また、全光線拡散反射率:R%は、まず、基準白色板(硫酸マグネシウム)に光をあてその後方に散乱した光の全光線拡散反射値を測定しその値を100とする。次に図8(b)に示すように、フィラーレンズLに光を入射して全光線拡散反射値を測定し、上記基準白色板の全光線拡散反射値との割合で算出した。なお、図8(b)では図7(a)のようにフィルム側から光を入射させているが、図7(b)のようにフィラー側から光を入射させた場合も同様に行った。この場合の測定波長は400〜700nmであり、測定値はこの波長領域の平均値で示した。その結果を、表1に示す。
【0032】
【表1】
【0033】
表1によれば、比較例1においては、光がフィルム側とフィラー側のいずれから入射しても、全光線拡散透過率は約91%、全光線拡散反射率は約26%と差はみられなかった。
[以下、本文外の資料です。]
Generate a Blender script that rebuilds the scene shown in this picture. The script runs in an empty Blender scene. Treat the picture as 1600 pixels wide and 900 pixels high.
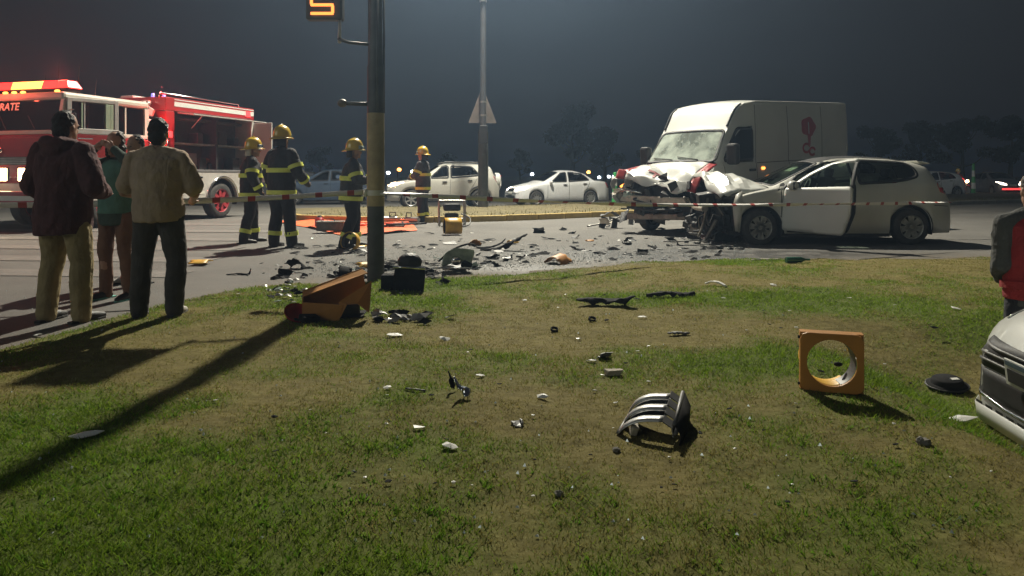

一方、実施例1,2の光散乱性は、光の入射方向がフィルム側からとフィラー側からとで差が認められた。光がフィルム側から入射する場合の全光線拡散透過率は比較例1より低いが、全光線拡散反射率は高い。また、光がフィラー側から入射する場合の全光線拡散透過率はきわめて高く、逆に全光線拡散反射率は低い。すなわち、本発明のフィラーレンズによれば、光の入射方向が表裏いずれであるかによって光散乱性が異なり、レンズ効果が認められる。これを利用して目的に応じた光学的な特性を得ることが可能である。
【0034】
例えば、透過型の液晶ディスプレイに用いる場合、図9(a)に示すように、液晶パネル20とバックライト21との間に、光拡散板として、本発明のフィラーレンズLのフィルム1を液晶パネル20側に向けて配置すると、バックライト21の光の透過率がきわめて高く、これに加えてディスプレイの前面側(図で上側)から入射する太陽光や電灯光は反射しやすい状態となる。したがって、液晶パネル20を照明する光量がきわめて多くなり、液晶画像の鮮明化ならびに節電効果を得ることができる。また、図9(b)に示すように、液晶パネル20の前面側にフィルム1を前方に向けて配置すると、バックライト21の透過率が高いことから、視野角がきわめて広い光拡散レンズとして使用することができる。
【0035】
【発明の効果】
以上説明したように、本発明によれば、基体上に積層された結着層の表層に、当該結着層の表面から一部が突出する状態でフィラー層が埋め込まれた構成であることから、光散乱性が基体側からとフィラー層側からとでは異なったり、フィラーのレンズ効果が増大したりし、その結果、多様な目的に応じたレンズ効果を提供することができる。
【図面の簡単な説明】
【図1】本発明のフィラーレンズの一例を模式的に示す断面図である。
【図2】本発明のフィラーレンズを製造するにあたって好適な加振装置の正面断面図である。
【図3】本発明の実施例1のフィラーレンズの平面を(a)1000倍、(b)2000倍、(c)5000倍で示す顕微鏡写真である。
【図4】本発明の実施例1のフィラーレンズの断面を(a)2000倍、(b)5000倍で示す顕微鏡写真である。
【図5】本発明の実施例2のフィラーレンズの平面を(a)1000倍、(b)2000倍、(c)5000倍で示す顕微鏡写真である。
【図6】本発明の実施例2のフィラーレンズの断面を(a)2000倍、(b)5000倍で示す顕微鏡写真である。
【図7】フィラーレンズに対する光散乱性を説明するための図であって、全光線拡散透過率と全光線拡散反射率を示す模式図である。
【図8】光散乱性の測定方法を説明するための図であって、(a)全光線拡散透過率、(b)全光線拡散反射率の測定方法を示す模式図である。
【図9】(a)、(b)はそれぞれ本発明のフィラーレンズを液晶ディスプレイに適用した例を模式的に示す断面図である。
【図10】従来のフィラーレンズの一例を模式的に示す断面図である。
【符号の説明】
1…フィルム(基体)、2…結着層、3…フィラー、3A…フィラー層、
T…加圧媒体、L…フィラーレンズ。
Claims (5)
- 基体上に、直接または他の層を介して結着層を積層する工程と、粒状物の加圧媒体を振動させてフィラーを打撃することにより、上記結着層の表面から一部が突出する状態でかつ単層を形成するように、フィラーを結着層の表層に埋め込む工程と、上記工程で得た積層体に付着した余剰フィラーを除去する工程とを具備することを特徴とするフィラーレンズの製造方法。
- 前記フィラーの埋め込み工程は、フィラーを、面方向で高密度に、かつ単層に埋め込み、フィラー層を形成することを特徴とする請求項1に記載のフィラーレンズの製造方法。
- 前記フィラーの屈折率が1.45〜1.55であることを特徴とする請求項1または2に記載のフィラーレンズの製造方法。
- 前記基体、結着層及びフィラーの各々の屈折率の差が0.15以下であることを特徴とする請求項3に記載のフィラーレンズの製造方法。
- 前記フィラーは、真円度が80%以上の球であることを特徴とする請求項1〜4のいずれかに記載のフィラーレンズの製造方法。